Yoko Ono is a visual artist, a conceptual artist, a performance artist, a filmmaker, a musician, a composer, and a political activist. She is also the widow of John Lennon, with whom she was working in a recording studio on the day of his death, December 8, 1980. The connection to her husband has made Ono perhaps the most well-known living avant-garde artist, although she was an influential figure well before she met him, in 1966. The 'events' she presented in her loft on Chambers Street in New York in the very early 1960s were important to the development of experimental music, art, and dance. Ono had her first solo exhibition of paintings and drawings in 1961, in a gallery directed by George Maciunas, the founder of the Fluxus movement. Her first solo concert took place in the Carnegie Recital Hall in New York later that year. In 1964, she self-published Grapefruit, a book of 'instructions' for the implementation or conceptualization of her work, in an edition of 500 copies. Grapefruit has been expanded and reprinted many times and translated into several languages. Ono's most well-known performance pieces are probably 'Cut Piece' (1964), in which she knelt on a stage and invited the audience to cut off her clothes with a pair of tailor's shears, and the 'Bed-In for Peace' (1969) that she and Lennon first held in a hotel in Amsterdam in lieu of a honeymoon. After Lennon's death, Ono devoted herself increasingly to music, integrating an improvisational technique and distinct vocal style (shrieks, groans, and whispers as well as melodious phrasing) into popular music. In 2009, she and her son, Sean Lennon, revived the Plastic Ono Band, which had been formed originally in the late Sixties. Ono was awarded the Golden Lion for Lifetime Achievement at the Venice Biennale that year. In 2015, a retrospective of her early work, Yoko Ono: One Woman Show, 1960-1971, was presented by the Museum of Modern Art in New York. Her many philanthropic activities include the biennial LennonOno Grant for Peace, support for organizations such as Amnesty International and UNICEF, and funding for schools in impoverished countries.

NOVEMBER - PATTI SMITH

Patti Smith is a woman on a mission. She's been on it for over forty years, although there was a decade-long public hiatus when she retired to Detroit to raise a family. In the early 1970s, the mission was to save rock and roll from pop drivel. Smith's ecstatic, charismatic, poetic performances inspired a generation of musicians. She was a seminal figure in New York clubs of the time, particularly Max's Kansas City and CBGB. Her first album, Horses (1975), with the haunting black-and-white cover photograph by Robert Mapplethorpe, is one of the most influential records of the rock era. The image of Smith, insolent in her man's white shirt and skinny tie, a black jacket draped over one shoulder, still inspires men, women, and fashion designers. She herself was inspired by Rimbaud, William Burroughs, Jimi Hendrix, William Blake, and an extensive pantheon of visionaries and romantics—not to mention Johnny Carson. 

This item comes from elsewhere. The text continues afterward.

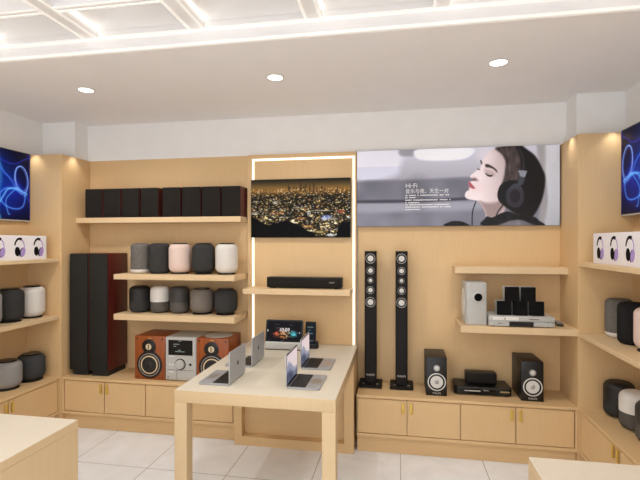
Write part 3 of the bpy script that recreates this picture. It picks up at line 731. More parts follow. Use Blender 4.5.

She had a Top Forty hit, 'Because the Night', on her third album, Easter (1978), but her emblematic work is more along the lines of 'Birdland,' a lengthy poem/song about Wilhelm Reich's son waiting at his father's funeral for a UFO to take him away. And then there is her enduring 'People Have the Power,' which has become the anthem of populist movements in several countries. Smith's passion, commitment, and utter lack of cynicism have been lent in support of environmentalists, progressive politicians, Tibetans, artists, and radicals of many stripes. In the summer of 2015, when she was making her way through an annual tour of European music festivals, she galvanized audiences of thousands of people. Smith has been inducted into the Rock and Roll Hall of Fame and she won the National Book Award for Just Kids (2010), a memoir of her relationship with Mapplethorpe, but her mission is not a nostalgia trip.

DECEMBER - AMY SCHUMER

Amy Schumer is a stand-up comic and actress whose signature is really, really off-color language and jokes and skits having to do with sex—graphically described and often more or less grotesque sex. She arrives at a feminist position—the place where self-worth is proclaimed and men's posturing and arrogance are deflated—by exposing herself in a way that would be considered cruel if someone else did it to her. One of the most lauded episodes of Inside Amy Schumer, her award-winning series on the television cable channel Comedy Central, is a parody of the classic film Twelve Angry Men. In 'Twelve Angry Men Inside Amy Schumer,' an all-male jury heatedly debates if Schumer is 'hot enough' to have her own TV show. Her perceived physical and temperamental shortcomings are ruthlessly dissected. Schumer turns jokes that could be too broad into deftly subversive, and very funny, commentary. In 2015 she took on long-form comedy with a feature film, Trainwreck, which she wrote and stars in.